Take the entries below and reproduce them word for word.

3D scene scripts:
:::::
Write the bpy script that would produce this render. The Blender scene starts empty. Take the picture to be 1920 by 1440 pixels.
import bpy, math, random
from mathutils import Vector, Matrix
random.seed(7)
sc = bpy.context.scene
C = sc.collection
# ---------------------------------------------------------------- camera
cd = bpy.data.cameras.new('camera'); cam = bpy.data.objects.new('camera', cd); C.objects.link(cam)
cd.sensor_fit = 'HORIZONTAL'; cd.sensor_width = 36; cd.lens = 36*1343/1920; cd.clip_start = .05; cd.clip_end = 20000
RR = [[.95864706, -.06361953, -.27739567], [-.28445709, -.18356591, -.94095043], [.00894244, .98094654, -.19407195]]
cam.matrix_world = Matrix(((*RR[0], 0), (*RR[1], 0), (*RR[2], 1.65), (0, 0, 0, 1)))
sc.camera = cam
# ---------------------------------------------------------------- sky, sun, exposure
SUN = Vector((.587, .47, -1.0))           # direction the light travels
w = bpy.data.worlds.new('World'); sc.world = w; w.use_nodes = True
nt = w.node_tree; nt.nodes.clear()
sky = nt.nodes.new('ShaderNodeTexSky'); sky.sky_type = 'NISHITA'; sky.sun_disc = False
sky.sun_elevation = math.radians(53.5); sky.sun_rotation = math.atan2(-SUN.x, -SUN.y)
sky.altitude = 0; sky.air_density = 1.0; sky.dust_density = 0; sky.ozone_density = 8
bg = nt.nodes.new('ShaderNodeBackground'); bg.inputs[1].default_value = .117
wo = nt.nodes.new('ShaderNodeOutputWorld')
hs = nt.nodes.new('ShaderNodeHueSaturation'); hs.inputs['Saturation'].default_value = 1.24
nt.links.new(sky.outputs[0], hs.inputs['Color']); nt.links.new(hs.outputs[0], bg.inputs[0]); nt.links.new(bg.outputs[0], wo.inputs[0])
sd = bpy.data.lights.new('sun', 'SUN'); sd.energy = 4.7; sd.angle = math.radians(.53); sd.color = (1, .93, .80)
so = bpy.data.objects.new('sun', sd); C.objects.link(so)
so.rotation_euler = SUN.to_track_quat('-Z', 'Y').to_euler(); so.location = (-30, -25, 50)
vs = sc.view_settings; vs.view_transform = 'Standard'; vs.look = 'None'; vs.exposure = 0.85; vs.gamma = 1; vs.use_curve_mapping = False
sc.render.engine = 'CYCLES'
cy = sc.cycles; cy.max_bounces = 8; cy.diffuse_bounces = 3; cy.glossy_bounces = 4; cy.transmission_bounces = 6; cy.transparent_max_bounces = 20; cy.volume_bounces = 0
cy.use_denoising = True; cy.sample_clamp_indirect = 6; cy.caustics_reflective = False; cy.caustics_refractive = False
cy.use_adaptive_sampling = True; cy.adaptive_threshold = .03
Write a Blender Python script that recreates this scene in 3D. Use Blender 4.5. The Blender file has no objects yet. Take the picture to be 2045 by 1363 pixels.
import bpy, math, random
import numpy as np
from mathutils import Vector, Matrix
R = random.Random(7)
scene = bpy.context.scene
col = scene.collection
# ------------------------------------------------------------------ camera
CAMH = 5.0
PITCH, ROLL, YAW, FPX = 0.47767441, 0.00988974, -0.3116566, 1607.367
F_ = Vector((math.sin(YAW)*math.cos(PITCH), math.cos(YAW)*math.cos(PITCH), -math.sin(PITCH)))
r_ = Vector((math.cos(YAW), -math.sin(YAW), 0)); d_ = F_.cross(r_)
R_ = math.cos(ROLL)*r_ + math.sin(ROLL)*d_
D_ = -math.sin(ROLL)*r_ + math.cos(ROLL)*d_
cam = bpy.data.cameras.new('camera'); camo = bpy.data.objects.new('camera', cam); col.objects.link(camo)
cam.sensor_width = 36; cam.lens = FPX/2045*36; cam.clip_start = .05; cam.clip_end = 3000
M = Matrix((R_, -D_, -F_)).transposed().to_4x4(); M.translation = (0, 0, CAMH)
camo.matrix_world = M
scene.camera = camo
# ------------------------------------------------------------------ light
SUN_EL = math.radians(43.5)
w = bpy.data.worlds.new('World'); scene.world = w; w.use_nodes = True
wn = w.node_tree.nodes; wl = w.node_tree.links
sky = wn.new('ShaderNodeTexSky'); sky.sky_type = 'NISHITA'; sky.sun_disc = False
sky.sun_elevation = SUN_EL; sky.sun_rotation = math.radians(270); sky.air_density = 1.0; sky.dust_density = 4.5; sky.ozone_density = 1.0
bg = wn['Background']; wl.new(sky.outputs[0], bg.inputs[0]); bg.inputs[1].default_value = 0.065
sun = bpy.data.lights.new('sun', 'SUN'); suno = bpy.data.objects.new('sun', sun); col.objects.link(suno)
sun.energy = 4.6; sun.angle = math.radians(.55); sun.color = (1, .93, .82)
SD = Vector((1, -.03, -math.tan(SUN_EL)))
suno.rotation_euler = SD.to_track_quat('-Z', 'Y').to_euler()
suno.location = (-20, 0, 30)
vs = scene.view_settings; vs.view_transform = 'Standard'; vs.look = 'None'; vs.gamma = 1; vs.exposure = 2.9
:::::
RESULT FOR THIS EXERCISE:
Write the bpy script that would produce this render. The Blender scene starts empty. Take the picture to be 1920 by 1440 pixels.
import bpy, math, random
from mathutils import Vector, Matrix
random.seed(7)
sc = bpy.context.scene
C = sc.collection
# ---------------------------------------------------------------- camera
cd = bpy.data.cameras.new('camera'); cam = bpy.data.objects.new('camera', cd); C.objects.link(cam)
cd.sensor_fit = 'HORIZONTAL'; cd.sensor_width = 36; cd.lens = 36*1343/1920; cd.clip_start = .05; cd.clip_end = 20000
RR = [[.95864706, -.06361953, -.27739567], [-.28445709, -.18356591, -.94095043], [.00894244, .98094654, -.19407195]]
cam.matrix_world = Matrix(((*RR[0], 0), (*RR[1], 0), (*RR[2], 1.65), (0, 0, 0, 1)))
sc.camera = cam
# ---------------------------------------------------------------- sky, sun, exposure
SUN = Vector((.587, .47, -1.0))           # direction the light travels
w = bpy.data.worlds.new('World'); sc.world = w; w.use_nodes = True
nt = w.node_tree; nt.nodes.clear()
sky = nt.nodes.new('ShaderNodeTexSky'); sky.sky_type = 'NISHITA'; sky.sun_disc = False
sky.sun_elevation = math.radians(53.5); sky.sun_rotation = math.atan2(-SUN.x, -SUN.y)
sky.altitude = 0; sky.air_density = 1.0; sky.dust_density = 0; sky.ozone_density = 8
bg = nt.nodes.new('ShaderNodeBackground'); bg.inputs[1].default_value = .117
wo = nt.nodes.new('ShaderNodeOutputWorld')
hs = nt.nodes.new('ShaderNodeHueSaturation'); hs.inputs['Saturation'].default_value = 1.24
nt.links.new(sky.outputs[0], hs.inputs['Color']); nt.links.new(hs.outputs[0], bg.inputs[0]); nt.links.new(bg.outputs[0], wo.inputs[0])
sd = bpy.data.lights.new('sun', 'SUN'); sd.energy = 4.7; sd.angle = math.radians(.53); sd.color = (1, .93, .80)
so = bpy.data.objects.new('sun', sd); C.objects.link(so)
so.rotation_euler = SUN.to_track_quat('-Z', 'Y').to_euler(); so.location = (-30, -25, 50)
vs = sc.view_settings; vs.view_transform = 'Standard'; vs.look = 'None'; vs.exposure = 0.85; vs.gamma = 1; vs.use_curve_mapping = False
sc.render.engine = 'CYCLES'
cy = sc.cycles; cy.max_bounces = 8; cy.diffuse_bounces = 3; cy.glossy_bounces = 4; cy.transmission_bounces = 6; cy.transparent_max_bounces = 20; cy.volume_bounces = 0
cy.use_denoising = True; cy.sample_clamp_indirect = 6; cy.caustics_reflective = False; cy.caustics_refractive = False
cy.use_adaptive_sampling = True; cy.adaptive_threshold = .03
Write a Blender Python script that recreates this scene in 3D. Use Blender 4.5. The Blender file has no objects yet. Take the picture to be 2045 by 1363 pixels.
import bpy, math, random
import numpy as np
from mathutils import Vector, Matrix
R = random.Random(7)
scene = bpy.context.scene
col = scene.collection
# ------------------------------------------------------------------ camera
CAMH = 5.0
PITCH, ROLL, YAW, FPX = 0.47767441, 0.00988974, -0.3116566, 1607.367
F_ = Vector((math.sin(YAW)*math.cos(PITCH), math.cos(YAW)*math.cos(PITCH), -math.sin(PITCH)))
r_ = Vector((math.cos(YAW), -math.sin(YAW), 0)); d_ = F_.cross(r_)
R_ = math.cos(ROLL)*r_ + math.sin(ROLL)*d_
D_ = -math.sin(ROLL)*r_ + math.cos(ROLL)*d_
cam = bpy.data.cameras.new('camera'); camo = bpy.data.objects.new('camera', cam); col.objects.link(camo)
cam.sensor_width = 36; cam.lens = FPX/2045*36; cam.clip_start = .05; cam.clip_end = 3000
M = Matrix((R_, -D_, -F_)).transposed().to_4x4(); M.translation = (0, 0, CAMH)
camo.matrix_world = M
scene.camera = camo
# ------------------------------------------------------------------ light
SUN_EL = math.radians(43.5)
w = bpy.data.worlds.new('World'); scene.world = w; w.use_nodes = True
wn = w.node_tree.nodes; wl = w.node_tree.links
sky = wn.new('ShaderNodeTexSky'); sky.sky_type = 'NISHITA'; sky.sun_disc = False
sky.sun_elevation = SUN_EL; sky.sun_rotation = math.radians(270); sky.air_density = 1.0; sky.dust_density = 4.5; sky.ozone_density = 1.0
bg = wn['Background']; wl.new(sky.outputs[0], bg.inputs[0]); bg.inputs[1].default_value = 0.065
sun = bpy.data.lights.new('sun', 'SUN'); suno = bpy.data.objects.new('sun', sun); col.objects.link(suno)
sun.energy = 4.6; sun.angle = math.radians(.55); sun.color = (1, .93, .82)
SD = Vector((1, -.03, -math.tan(SUN_EL)))
suno.rotation_euler = SD.to_track_quat('-Z', 'Y').to_euler()
suno.location = (-20, 0, 30)
vs = scene.view_settings; vs.view_transform = 'Standard'; vs.look = 'None'; vs.gamma = 1; vs.exposure = 2.9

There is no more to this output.